La improvisación, que siempre aumenta el dolor de los pueblos, se puede percibir en muy diferentes momentos: cuando la UE empezó a jugar a la diplomacia soberana y evidenció la falta de ideas y la división de opiniones. O cuando la UE se aferró a la hipótesis de que Putin no pasaría de una invasión menor —¿qué será eso?— si se le amenazaba con terribles consecuencias. O cuando convencieron a Ucrania de que estaría apoyada hasta donde hiciese falta si Rusia osaba cruzar las líneas rojas. O cuando las autoridades ucranianas creyeron que el heroísmo patriótico de un pueblo sin armas ni entrenamiento podía parar los carros de combate, o protegerse de las bombas y misiles con paraguas pitados con los colores de la bandera nacional. O cuando se negaron a explicarle a los ciudadanos que, si no pudiesen defenderse, se rendirían, porque, como dijo Demóstenes, cuando una batalla está perdida, solo los que se rinden a tiempo podrán luchar en la siguiente contienda.
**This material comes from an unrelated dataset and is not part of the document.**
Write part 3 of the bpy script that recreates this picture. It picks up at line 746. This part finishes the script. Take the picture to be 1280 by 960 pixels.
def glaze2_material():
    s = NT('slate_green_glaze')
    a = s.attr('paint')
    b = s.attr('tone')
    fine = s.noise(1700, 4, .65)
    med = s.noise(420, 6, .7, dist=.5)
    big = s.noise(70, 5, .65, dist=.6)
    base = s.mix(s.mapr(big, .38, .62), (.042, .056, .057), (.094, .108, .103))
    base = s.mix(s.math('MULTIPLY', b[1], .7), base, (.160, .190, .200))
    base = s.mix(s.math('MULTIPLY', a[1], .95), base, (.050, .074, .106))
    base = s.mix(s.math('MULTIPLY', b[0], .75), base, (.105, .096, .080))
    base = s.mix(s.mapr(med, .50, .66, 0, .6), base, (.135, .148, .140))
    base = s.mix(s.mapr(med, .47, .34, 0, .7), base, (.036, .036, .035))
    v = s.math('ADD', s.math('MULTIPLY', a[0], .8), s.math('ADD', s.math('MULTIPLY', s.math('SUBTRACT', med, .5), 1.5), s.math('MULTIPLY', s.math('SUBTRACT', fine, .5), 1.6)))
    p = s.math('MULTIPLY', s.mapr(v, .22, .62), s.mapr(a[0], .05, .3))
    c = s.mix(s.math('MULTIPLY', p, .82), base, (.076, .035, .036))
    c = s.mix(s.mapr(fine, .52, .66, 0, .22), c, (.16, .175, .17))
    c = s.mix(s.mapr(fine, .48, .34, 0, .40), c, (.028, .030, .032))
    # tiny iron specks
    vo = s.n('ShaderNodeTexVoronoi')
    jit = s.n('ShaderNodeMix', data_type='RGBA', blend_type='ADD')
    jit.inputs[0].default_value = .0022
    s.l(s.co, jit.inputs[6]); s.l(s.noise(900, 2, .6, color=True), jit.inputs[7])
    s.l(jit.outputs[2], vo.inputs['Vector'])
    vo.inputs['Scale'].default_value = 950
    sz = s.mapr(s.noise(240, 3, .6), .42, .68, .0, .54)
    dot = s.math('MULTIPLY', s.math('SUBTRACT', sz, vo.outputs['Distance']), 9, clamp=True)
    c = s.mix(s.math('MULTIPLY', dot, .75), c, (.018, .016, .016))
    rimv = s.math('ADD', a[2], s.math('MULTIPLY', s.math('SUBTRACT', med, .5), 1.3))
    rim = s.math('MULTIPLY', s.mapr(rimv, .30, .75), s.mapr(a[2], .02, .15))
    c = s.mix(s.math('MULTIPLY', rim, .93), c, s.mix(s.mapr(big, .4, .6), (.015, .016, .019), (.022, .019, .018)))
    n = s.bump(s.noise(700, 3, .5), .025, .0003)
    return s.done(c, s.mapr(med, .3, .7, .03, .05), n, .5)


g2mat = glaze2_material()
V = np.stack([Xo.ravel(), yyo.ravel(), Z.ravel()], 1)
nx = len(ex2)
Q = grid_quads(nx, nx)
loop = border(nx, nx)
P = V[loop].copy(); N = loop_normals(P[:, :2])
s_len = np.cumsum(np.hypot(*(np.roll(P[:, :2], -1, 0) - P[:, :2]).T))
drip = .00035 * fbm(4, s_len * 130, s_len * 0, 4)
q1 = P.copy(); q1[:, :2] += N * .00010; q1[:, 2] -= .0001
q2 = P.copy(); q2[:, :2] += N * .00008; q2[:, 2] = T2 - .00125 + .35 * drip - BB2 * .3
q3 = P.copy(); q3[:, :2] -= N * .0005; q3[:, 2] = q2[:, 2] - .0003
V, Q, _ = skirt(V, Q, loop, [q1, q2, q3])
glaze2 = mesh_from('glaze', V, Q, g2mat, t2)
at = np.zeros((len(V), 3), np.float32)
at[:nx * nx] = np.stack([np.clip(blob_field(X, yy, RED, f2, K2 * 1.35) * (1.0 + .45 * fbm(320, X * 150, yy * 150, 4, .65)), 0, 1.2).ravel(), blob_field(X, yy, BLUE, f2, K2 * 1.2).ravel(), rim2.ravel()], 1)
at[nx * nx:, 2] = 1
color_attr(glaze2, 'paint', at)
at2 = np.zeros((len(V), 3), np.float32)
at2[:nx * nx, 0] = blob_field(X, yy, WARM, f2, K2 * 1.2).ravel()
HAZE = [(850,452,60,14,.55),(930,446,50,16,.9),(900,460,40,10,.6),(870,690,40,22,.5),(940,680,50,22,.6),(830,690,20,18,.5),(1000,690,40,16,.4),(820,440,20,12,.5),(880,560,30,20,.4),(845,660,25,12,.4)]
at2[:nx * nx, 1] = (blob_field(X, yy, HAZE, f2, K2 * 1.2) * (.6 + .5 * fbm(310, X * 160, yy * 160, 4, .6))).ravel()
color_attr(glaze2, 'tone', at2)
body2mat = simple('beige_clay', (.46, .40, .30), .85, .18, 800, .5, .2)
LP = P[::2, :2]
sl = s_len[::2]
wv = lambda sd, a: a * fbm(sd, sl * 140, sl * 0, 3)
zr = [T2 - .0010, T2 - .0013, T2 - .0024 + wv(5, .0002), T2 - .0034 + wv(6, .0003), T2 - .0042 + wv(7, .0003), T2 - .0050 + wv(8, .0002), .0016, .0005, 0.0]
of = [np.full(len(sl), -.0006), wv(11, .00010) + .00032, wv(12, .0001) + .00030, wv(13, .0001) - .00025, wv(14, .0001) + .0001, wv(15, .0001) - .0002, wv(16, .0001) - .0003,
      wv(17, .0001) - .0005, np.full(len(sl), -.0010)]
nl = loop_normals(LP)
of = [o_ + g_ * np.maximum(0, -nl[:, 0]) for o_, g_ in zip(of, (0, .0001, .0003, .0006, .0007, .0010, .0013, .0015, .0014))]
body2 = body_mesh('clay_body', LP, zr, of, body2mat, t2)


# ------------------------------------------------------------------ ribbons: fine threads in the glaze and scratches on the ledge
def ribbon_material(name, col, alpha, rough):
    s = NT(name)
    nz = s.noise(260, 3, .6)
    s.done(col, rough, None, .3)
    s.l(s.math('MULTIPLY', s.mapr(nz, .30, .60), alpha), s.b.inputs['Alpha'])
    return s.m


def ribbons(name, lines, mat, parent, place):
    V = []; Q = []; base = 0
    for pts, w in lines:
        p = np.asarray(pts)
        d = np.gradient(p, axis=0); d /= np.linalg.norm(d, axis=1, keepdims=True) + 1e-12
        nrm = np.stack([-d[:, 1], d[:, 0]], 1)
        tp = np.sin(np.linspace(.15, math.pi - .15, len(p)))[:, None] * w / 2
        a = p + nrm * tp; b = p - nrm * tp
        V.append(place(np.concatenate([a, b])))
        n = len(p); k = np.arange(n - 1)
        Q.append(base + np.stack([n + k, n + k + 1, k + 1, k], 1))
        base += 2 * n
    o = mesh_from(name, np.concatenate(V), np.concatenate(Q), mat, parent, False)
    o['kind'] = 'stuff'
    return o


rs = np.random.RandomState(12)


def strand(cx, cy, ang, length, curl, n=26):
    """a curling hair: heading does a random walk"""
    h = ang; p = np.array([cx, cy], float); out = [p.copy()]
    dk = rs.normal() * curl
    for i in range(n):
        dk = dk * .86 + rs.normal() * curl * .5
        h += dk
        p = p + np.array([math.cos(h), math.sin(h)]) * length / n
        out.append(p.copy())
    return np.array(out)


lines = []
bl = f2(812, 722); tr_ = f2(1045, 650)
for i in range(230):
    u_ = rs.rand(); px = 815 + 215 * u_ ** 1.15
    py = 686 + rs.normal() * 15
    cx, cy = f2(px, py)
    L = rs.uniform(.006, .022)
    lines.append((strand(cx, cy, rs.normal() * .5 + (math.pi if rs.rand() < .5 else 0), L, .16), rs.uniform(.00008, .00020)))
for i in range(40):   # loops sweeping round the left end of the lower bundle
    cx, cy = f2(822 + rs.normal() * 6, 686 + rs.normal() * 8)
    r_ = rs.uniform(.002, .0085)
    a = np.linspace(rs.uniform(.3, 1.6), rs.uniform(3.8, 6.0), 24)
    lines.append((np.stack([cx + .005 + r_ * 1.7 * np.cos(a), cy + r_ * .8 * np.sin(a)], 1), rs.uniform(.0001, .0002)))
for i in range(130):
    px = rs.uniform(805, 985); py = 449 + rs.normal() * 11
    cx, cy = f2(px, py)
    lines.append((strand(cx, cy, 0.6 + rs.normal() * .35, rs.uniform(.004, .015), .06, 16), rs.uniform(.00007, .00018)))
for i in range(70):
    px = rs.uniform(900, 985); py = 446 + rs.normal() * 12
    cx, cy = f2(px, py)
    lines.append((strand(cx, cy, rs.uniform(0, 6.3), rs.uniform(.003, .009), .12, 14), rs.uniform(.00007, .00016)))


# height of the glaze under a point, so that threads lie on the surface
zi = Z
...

Y la torre de Babel se hizo presente cuando la palabra invasión significa, para el que invade, «misión humanitaria servida por soldados que van a dar biberones a los bebés y protección a las mujeres», como hicimos en Afganistán, Irak o Libia; mientras que, para los invadidos, solo significa «acto de guerra criminal, totalitario e ilegal que sólo sirve para vender armas a quien no quería comprarlas». Porque en esas andamos.